With that thought in mind, Cathy Olkin of SWrRI, a deputy project scientist on New Horizons, is eager to examine how the composition of Ultima varies from spot to spot. Spectral measurements from New Horizons should make it possible to identify the individual splats from ancient impact that stuck to the surface like flies on a windshield. Then she’ll do a census of the splats to understand the objects that created them. “So we will be able to look at the smallest particles in the Kuiper Belt, a population we could not see any other way,” she says.

Perhaps the most subtle but significant surprise about Ultima is that we were able to reach it at all. Recent studies of newborn stars using the Atacama Large Millimeter/submillimeter Array (ALMA) observatory in Chile show many of them seem to be forming planets across a much larger scale than what we see in our solar system, with their versions of the Kuiper Belt taking shape at far greater distances. The vast distance between our sun and Ultima does not look so vast in comparison.

McKinnon throws out another possible history lesson in there: The outer edge of our solar system may have been clipped off by radiation from neighboring stars at a very early stage, he suggests, well before even Ultima formed. “It’s probably defined by the other stars in the sun’s birth cluster, its lost brothers and sisters,” he says.
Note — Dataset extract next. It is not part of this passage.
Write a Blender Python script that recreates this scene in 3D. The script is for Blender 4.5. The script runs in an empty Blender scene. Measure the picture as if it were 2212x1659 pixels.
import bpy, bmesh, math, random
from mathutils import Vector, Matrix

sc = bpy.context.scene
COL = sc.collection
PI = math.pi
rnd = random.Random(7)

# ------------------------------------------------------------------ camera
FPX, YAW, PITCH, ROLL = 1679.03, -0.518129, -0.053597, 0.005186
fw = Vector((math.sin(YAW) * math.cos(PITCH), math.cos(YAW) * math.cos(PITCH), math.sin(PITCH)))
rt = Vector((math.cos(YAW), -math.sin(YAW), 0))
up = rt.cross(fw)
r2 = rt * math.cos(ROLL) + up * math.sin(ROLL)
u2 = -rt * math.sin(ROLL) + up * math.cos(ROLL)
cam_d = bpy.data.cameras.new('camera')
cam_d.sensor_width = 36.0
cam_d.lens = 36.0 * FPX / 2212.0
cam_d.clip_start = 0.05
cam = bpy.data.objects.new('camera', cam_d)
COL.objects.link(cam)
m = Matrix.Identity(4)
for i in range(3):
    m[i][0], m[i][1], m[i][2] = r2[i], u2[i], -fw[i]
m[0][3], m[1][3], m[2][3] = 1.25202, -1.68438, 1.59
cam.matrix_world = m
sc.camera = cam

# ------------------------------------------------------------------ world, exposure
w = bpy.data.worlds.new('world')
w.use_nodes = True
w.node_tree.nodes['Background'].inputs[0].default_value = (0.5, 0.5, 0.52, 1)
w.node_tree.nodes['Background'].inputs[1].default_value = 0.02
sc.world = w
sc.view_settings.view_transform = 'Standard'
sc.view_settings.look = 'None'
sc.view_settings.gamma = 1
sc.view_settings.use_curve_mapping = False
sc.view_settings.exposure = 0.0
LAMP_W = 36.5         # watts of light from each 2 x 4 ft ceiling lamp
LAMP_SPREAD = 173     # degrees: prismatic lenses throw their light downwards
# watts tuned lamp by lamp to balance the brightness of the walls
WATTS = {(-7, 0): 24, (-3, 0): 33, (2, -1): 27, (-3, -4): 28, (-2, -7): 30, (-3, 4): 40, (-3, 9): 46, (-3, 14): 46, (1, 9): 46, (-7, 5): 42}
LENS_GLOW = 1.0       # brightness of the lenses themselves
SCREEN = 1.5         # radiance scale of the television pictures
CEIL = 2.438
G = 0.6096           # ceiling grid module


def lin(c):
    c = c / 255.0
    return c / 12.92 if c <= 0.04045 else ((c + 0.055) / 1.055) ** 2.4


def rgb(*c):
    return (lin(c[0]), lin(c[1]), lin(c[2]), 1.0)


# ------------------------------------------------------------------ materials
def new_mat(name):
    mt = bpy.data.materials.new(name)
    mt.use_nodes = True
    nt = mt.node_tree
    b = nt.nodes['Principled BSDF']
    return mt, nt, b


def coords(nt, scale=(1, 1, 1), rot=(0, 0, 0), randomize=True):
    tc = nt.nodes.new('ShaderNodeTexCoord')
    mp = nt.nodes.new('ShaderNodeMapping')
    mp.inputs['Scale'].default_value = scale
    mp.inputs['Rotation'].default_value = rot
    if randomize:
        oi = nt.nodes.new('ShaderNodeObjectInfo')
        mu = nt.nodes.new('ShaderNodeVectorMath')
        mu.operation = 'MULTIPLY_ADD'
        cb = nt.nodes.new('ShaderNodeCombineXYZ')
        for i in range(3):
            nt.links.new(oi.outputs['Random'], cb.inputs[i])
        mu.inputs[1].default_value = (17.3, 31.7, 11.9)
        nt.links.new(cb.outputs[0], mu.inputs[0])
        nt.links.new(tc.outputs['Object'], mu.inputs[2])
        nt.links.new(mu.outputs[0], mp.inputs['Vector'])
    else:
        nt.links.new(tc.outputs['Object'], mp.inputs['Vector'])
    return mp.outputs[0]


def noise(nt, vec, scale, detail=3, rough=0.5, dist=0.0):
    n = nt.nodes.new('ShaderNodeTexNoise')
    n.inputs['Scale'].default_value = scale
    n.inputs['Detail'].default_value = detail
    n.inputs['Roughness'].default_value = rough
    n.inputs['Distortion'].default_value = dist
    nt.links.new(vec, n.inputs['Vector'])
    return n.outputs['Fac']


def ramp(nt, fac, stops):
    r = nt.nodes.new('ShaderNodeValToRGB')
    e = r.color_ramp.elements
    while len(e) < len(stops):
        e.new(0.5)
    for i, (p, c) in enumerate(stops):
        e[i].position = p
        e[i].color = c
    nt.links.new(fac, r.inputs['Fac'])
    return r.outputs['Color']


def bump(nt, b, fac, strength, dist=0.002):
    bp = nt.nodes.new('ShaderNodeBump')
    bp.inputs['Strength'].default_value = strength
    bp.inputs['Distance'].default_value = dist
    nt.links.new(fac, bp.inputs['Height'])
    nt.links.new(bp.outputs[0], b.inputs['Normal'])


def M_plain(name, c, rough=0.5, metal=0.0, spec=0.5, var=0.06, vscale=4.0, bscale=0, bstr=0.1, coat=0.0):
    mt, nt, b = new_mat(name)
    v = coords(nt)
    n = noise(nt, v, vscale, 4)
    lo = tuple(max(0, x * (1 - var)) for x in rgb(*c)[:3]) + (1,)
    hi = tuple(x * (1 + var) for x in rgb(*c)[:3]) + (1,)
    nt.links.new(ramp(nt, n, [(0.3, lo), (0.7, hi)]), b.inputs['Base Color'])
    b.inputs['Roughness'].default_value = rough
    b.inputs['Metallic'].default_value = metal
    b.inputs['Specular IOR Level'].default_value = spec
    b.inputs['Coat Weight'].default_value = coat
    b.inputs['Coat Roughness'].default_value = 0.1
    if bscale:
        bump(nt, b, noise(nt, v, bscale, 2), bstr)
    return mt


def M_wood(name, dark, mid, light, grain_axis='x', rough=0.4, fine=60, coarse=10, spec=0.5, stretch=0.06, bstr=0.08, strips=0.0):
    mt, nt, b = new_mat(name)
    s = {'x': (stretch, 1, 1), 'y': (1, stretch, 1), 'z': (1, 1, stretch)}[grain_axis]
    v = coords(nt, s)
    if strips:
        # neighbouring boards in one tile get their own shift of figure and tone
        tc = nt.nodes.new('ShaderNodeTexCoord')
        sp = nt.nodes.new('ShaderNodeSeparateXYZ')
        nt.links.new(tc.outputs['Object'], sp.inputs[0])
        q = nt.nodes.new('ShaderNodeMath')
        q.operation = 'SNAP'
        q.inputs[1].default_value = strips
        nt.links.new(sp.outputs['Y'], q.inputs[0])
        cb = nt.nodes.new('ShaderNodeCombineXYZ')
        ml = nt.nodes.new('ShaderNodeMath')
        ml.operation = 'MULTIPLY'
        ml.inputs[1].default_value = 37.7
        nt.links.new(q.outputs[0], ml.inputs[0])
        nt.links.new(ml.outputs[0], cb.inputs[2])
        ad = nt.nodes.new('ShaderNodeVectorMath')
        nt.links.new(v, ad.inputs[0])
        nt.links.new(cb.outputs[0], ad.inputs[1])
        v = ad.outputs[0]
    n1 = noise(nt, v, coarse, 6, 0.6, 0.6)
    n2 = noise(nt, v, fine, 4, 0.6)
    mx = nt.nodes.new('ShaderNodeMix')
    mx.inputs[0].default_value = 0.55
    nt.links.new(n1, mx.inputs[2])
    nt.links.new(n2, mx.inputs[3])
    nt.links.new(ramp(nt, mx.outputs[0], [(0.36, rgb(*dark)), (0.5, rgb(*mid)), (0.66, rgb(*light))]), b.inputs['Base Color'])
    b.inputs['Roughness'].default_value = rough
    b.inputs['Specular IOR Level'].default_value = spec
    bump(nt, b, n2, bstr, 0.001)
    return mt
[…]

In the debate over whether our solar system is normal or a cosmic outlier, then, Ultima tips the balance a tiny bit further in the weirdo direction. “Then you consider that the sun is a single star, which is not the norm, and solar-type stars are not the most common stars,” McKinnon says. “You add it up and you think, ‘We’re not exactly a garden variety planetary system.’”

. . .

Welcome to 2019.

Welcome to the past, present and future all at once.